**TASK PROMPT**. Exactly repeat the lines starting at the one that holds "What Blender Python" and ending at the one that holds "S.render.resolution_x = 1920;". Both end lines count; leave out everything else.
# MATERIAL SHOWN start
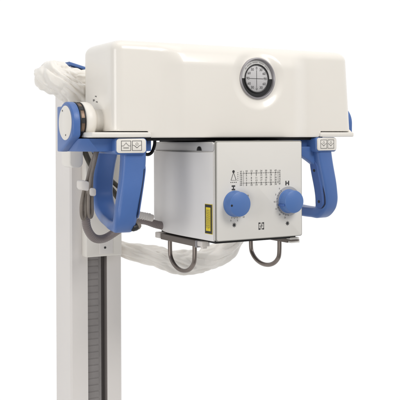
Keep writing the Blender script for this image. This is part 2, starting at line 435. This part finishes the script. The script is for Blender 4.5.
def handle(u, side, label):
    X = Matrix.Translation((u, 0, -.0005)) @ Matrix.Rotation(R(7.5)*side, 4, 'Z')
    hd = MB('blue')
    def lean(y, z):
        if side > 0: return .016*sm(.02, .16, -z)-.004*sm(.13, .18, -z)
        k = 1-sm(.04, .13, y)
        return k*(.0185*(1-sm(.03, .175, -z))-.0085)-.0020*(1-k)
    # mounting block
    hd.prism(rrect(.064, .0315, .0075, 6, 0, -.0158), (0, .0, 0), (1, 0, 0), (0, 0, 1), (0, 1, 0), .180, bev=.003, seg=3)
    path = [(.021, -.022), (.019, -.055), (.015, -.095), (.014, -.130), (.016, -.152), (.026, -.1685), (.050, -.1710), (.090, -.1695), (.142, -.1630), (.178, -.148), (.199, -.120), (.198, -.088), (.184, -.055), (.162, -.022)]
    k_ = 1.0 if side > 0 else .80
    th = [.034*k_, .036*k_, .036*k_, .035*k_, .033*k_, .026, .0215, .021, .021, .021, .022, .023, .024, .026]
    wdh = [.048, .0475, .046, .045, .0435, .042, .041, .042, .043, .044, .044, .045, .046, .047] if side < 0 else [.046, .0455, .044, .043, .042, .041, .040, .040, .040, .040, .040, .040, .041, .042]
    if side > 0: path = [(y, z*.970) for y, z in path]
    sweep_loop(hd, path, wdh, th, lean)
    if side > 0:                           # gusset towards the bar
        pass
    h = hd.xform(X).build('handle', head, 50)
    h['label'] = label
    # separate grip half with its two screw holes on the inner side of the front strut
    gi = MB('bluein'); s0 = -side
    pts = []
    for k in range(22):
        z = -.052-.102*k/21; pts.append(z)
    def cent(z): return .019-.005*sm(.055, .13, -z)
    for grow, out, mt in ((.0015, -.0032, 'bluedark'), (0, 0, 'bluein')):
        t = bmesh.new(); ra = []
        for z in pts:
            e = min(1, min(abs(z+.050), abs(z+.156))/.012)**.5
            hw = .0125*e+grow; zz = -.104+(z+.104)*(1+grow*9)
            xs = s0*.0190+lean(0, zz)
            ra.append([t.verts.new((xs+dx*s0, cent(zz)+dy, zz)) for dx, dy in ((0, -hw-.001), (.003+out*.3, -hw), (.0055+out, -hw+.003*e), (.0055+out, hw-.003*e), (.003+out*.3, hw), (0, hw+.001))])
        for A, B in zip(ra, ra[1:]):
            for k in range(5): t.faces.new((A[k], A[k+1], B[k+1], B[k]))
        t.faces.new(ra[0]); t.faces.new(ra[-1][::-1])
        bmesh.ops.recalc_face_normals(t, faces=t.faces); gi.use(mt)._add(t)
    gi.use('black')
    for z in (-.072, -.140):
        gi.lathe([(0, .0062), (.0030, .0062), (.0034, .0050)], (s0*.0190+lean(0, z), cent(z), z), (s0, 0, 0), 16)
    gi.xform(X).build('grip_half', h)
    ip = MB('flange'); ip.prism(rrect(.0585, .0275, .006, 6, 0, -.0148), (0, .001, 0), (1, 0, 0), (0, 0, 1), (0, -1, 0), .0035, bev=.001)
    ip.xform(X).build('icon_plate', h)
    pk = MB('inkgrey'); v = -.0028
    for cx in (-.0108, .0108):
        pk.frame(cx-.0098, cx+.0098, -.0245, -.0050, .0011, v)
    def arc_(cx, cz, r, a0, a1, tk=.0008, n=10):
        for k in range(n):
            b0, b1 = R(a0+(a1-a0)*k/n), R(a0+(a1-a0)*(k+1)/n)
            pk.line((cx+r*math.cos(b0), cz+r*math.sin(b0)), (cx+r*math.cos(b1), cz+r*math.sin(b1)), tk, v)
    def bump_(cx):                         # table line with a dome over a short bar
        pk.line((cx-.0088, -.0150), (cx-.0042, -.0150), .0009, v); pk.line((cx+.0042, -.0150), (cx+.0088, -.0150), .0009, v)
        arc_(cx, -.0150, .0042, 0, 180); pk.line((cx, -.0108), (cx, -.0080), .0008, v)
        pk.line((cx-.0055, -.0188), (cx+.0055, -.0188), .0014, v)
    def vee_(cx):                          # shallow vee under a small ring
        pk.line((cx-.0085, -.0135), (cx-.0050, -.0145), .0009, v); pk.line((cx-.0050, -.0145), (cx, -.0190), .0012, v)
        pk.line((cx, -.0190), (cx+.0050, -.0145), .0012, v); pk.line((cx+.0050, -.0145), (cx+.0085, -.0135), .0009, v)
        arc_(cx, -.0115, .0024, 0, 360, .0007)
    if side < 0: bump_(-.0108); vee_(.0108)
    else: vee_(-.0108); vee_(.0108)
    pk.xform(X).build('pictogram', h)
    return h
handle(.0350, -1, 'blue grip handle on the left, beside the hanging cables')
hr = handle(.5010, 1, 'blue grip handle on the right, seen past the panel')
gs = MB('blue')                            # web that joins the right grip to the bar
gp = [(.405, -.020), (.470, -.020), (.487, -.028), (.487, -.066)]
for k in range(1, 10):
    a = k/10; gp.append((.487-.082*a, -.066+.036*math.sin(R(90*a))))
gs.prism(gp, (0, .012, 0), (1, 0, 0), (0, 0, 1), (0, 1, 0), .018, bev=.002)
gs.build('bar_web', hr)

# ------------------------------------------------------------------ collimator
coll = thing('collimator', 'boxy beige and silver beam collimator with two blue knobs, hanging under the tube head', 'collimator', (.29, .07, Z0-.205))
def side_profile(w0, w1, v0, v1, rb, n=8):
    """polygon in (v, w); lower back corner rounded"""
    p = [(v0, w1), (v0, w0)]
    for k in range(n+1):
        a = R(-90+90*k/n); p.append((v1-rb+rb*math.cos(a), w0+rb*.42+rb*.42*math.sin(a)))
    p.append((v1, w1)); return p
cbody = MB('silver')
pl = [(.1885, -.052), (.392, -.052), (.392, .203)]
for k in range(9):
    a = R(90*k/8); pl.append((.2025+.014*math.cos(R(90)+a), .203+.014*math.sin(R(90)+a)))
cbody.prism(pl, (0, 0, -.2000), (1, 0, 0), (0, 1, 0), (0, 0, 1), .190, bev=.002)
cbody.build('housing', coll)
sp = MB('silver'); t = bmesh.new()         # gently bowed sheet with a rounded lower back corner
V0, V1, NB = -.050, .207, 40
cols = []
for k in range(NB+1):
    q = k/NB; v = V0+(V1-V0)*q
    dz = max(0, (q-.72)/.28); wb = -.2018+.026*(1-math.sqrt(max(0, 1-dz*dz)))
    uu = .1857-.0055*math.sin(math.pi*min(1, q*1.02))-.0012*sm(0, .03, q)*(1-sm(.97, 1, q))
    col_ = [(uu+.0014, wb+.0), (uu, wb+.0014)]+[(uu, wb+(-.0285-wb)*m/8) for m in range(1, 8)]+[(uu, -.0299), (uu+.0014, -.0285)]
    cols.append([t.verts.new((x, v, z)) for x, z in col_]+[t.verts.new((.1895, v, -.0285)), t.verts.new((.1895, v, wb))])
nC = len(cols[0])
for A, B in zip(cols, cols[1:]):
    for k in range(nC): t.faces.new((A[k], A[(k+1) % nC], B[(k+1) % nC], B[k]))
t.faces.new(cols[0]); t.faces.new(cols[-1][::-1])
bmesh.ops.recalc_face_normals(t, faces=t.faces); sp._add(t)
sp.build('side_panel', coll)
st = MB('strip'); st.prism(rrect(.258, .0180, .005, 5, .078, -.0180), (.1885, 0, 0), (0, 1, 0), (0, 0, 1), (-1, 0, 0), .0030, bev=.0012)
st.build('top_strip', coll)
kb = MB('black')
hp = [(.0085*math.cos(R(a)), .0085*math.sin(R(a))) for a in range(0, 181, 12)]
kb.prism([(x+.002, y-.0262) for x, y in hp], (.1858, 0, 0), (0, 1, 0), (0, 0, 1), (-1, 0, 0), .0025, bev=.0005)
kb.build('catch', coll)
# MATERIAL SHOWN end
# MATERIAL SHOWN start
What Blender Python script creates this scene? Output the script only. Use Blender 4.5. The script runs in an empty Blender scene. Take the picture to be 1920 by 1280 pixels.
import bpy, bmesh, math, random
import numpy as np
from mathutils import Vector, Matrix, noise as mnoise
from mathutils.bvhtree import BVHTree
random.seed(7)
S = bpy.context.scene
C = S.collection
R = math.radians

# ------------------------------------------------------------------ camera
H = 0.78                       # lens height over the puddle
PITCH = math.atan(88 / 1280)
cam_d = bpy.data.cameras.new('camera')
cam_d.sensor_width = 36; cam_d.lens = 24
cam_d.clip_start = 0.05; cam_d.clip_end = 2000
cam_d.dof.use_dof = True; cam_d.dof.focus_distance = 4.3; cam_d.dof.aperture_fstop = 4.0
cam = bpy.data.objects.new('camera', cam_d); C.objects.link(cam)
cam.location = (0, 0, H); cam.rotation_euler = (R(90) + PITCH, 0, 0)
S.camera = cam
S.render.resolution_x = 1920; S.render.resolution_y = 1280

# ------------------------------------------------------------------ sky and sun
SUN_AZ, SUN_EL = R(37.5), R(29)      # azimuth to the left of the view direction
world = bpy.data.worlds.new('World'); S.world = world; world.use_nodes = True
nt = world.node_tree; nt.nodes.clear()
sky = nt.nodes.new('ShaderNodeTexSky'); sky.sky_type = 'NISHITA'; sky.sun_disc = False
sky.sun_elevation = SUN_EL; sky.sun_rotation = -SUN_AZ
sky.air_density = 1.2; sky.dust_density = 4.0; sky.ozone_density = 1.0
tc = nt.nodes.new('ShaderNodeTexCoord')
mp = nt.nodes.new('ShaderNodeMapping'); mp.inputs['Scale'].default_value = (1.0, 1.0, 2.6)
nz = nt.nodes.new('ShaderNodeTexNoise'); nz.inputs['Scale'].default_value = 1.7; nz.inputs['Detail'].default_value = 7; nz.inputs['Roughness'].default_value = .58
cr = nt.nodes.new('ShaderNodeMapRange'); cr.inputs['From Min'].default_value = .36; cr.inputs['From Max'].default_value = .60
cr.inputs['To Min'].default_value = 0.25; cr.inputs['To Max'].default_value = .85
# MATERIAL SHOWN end
**RESULT OF THIS TASK**.
What Blender Python script creates this scene? Output the script only. Use Blender 4.5. The script runs in an empty Blender scene. Take the picture to be 1920 by 1280 pixels.
import bpy, bmesh, math, random
import numpy as np
from mathutils import Vector, Matrix, noise as mnoise
from mathutils.bvhtree import BVHTree
random.seed(7)
S = bpy.context.scene
C = S.collection
R = math.radians

# ------------------------------------------------------------------ camera
H = 0.78                       # lens height over the puddle
PITCH = math.atan(88 / 1280)
cam_d = bpy.data.cameras.new('camera')
cam_d.sensor_width = 36; cam_d.lens = 24
cam_d.clip_start = 0.05; cam_d.clip_end = 2000
cam_d.dof.use_dof = True; cam_d.dof.focus_distance = 4.3; cam_d.dof.aperture_fstop = 4.0
cam = bpy.data.objects.new('camera', cam_d); C.objects.link(cam)
cam.location = (0, 0, H); cam.rotation_euler = (R(90) + PITCH, 0, 0)
S.camera = cam
S.render.resolution_x = 1920; S.render.resolution_y = 1280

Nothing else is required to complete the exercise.